Conventional wisdom says that you should always put away money for retirement, even when you’re still young – and that it’s never too early to start saving for your financial future. Getting an early start on your retirement savings is one of the smartest habits you can develop, and can ultimately be the difference in long-standing financial security for you down the line.
But what if you’re saddled with student debt or loans, with the feeling that you can’t get out of it? The bottom line is that too much debt leaves you financially hamstrung, and it can be nearly impossible to make progress on other financial fronts when you have monthly payments to make. In fact, in the latest Allstate/National Journal Heartland Monitor poll, nearly three-in-10 young people who define themselves as just starting out, cited paying off student loans as their biggest financial challenge.1
Rising student debt is a huge problem confronting young people today, and given the escalating costs of college tuition, it’s not uncommon for recent graduates to owe several hundred thousand dollars or more. Tuition has increased at a rate higher than inflation for several years now, and the end result is higher student debt, and many young people trying to figure out just how they will pay off their loans.
However, all is not lost, and saving for retirement is not impossible when trying to simultaneously handle mounting student loans. In the following article, we’ll tell you how you can effectively save for your retirement, even while in debt.
The Value of Retirement Contributions
The value of retirement contributions cannot be understated. Retirement contributions almost always offer tax breaks, company matches, and future compounding that are worth far more than the interest saved by student loan repayments. Company matches in particular are a great way to save for your later years, and are basically like getting free money. Most employers offer some type of retirement plans – often with matching contributions on their end. Having a percentage of your income automatically deducted from your paychecks gives you the added advantage of eliminating any urges to spend the money before you can deposit it in your own account. Once the retirement account is set up and saving is automatic, it’s much harder to turn it off than it is to turn it on.
Make Only the Minimum Loan Payment
One great way to save for your retirement now is to establish a policy of only making the minimum student loan payment required. Let’s assume for example that the interest rate on your student loans is 6 percent. If the stock market returns more than that over the long run, then your money is much better off being invested for retirement, rather than paying for your loans. And when you consider the benefits of the tax deferred growth benefits and compounding possibilities that retirement plans offer, it makes it even more worthwhile to invest your money for retirement, and make only the minimum student loan payment required.
Another thing to keep in mind is that any missed payments can result in fees, additional interest, and a lower credit score. This is yet another reason to budget only the monthly minimum on your student loans.

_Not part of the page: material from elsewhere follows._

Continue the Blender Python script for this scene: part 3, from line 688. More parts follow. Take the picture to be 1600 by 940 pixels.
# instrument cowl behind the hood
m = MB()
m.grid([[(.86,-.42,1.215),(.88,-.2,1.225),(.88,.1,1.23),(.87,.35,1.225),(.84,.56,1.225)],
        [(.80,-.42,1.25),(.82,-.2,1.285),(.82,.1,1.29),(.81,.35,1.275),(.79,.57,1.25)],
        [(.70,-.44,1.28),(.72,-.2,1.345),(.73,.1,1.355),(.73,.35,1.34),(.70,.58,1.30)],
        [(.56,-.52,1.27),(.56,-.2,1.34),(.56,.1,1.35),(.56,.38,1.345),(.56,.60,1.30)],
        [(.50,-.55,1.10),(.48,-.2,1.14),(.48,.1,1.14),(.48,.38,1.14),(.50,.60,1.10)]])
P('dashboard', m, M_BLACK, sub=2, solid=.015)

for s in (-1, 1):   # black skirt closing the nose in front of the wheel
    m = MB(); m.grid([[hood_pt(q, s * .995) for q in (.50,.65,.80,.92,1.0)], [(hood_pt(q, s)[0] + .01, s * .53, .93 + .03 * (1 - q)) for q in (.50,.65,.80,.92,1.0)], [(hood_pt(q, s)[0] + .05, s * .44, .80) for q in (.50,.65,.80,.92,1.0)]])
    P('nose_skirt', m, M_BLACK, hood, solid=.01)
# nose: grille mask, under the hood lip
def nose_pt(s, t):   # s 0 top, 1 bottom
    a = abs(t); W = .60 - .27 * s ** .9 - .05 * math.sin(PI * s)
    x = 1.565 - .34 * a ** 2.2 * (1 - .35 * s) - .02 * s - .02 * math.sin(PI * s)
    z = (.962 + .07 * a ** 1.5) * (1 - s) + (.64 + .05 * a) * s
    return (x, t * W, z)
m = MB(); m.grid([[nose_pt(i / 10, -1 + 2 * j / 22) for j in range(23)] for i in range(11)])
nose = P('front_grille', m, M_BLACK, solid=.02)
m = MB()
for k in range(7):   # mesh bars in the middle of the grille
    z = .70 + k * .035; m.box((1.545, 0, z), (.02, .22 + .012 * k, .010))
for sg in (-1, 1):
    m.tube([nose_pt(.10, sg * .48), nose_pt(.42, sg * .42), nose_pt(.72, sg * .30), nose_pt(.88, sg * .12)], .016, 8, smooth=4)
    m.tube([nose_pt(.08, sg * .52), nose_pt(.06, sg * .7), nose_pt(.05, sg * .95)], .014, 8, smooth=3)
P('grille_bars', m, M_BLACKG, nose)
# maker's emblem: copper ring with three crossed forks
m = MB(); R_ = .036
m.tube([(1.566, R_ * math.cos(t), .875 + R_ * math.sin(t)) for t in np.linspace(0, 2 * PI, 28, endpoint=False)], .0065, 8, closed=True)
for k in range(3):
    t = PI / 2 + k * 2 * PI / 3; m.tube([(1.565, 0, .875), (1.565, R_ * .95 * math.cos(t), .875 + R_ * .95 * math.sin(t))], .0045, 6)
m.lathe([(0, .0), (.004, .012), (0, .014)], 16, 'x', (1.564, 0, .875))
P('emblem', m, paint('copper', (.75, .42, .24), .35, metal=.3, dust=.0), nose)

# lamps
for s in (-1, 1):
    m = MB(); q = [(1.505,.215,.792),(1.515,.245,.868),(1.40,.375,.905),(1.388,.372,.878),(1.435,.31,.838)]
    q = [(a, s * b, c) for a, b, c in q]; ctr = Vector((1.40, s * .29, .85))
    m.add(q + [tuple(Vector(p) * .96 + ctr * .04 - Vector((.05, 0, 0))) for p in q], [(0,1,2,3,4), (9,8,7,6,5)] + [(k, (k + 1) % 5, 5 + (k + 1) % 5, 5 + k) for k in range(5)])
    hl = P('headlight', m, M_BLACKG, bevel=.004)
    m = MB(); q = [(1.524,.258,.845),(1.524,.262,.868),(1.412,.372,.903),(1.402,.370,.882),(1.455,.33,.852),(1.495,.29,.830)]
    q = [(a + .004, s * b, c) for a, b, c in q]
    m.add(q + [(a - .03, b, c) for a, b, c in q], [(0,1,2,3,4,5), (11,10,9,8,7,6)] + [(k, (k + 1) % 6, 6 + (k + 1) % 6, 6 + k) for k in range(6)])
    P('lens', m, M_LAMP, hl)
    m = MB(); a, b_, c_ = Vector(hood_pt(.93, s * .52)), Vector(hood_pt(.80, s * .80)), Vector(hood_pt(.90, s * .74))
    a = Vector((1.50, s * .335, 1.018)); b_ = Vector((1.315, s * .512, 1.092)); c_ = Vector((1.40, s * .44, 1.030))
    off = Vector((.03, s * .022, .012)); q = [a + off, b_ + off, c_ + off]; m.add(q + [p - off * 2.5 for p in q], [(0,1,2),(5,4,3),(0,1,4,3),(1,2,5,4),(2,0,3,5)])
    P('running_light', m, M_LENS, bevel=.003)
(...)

Doing Both Is the Wise Choice
Student loans versus retirement does not have to be an either/or question, as both can be done if you manage your activity wisely. In most cases, it’s a good idea to pay off your student loans and invest at the same time. The earlier you start putting away money for retirement, the more time your money will have to grow and compound, and the easier it will be to build up a nest egg for your future. And unless your student loan debt is overly cumbersome, it’s always preferable to take this type of balanced approach.
Following the advice above, you’ll be able to map out a financial plan that allows you to simultaneously stay ahead of debt and prepare for the future at the same time. For most people, a good balance between the two will be whatever psychologically helps them achieve both goals and stick with them over time.